WARSAW (Reuters) – The procedure to appoint judges to a new chamber of Poland’s Supreme Court is defective and Warsaw has to take appropriate legislative measures to correct the process, the European Court of Human Rights (ECHR) said on Thursday.
Rule of law issues took centre stage in Poland after Oct. 15 elections in which pro-European parties won a majority, a shift after eight years of Law and Justice (PiS) party rule and feuding with Brussels over issues such as judicial independence.
The parties will face challenges rolling back the court reforms of PiS, which is one of the conditions for obtaining EU recovery funds. Those include changes to a council that decides on appointments of judges.

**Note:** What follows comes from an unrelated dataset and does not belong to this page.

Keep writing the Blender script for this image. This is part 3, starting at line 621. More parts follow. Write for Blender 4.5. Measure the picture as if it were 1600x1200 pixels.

Thursday’s case was brought to the ECHR by former Polish president and Nobel Peace Prize winner Lech Walesa after an appeals court verdict in a case he had brought about the protection of his personal interests was reversed by the Chamber of Extraordinary Review and Public Affairs of the Supreme Court.
Walesa argued that logging an extraordinary appeal in his case by Justice Minister Zbigniew Ziobro, who is also prosecutor general, was politically motivated and that he was not ensured the right to an independent and impartial tribunal.
The court found that his right to a fair trial was not secured due to “interrelated systemic problems connected with the malfunctioning of domestic legislation and practice”.
Those were caused by, among other things, a defective procedure for judicial appointments that had resulted in a lack of independence on the part of the Supreme Court’s Chamber of Extraordinary Review and Public Affairs, it said.
It added that to put an end to systemic violations of the European Convention of Human Rights, Poland had to take steps to secure in its domestic law compliance with the requirements of an ‘independent and impartial tribunal established by law’.
Walesa was awarded 30,000 euros ($32,721.00) in damages.
The Strasbourg court has several dozen cases pending over appointments of Polish judges. The PiS government has ignored several past rulings by European bodies over its judiciary and other matters, saying they were illegal and politically motivated interference.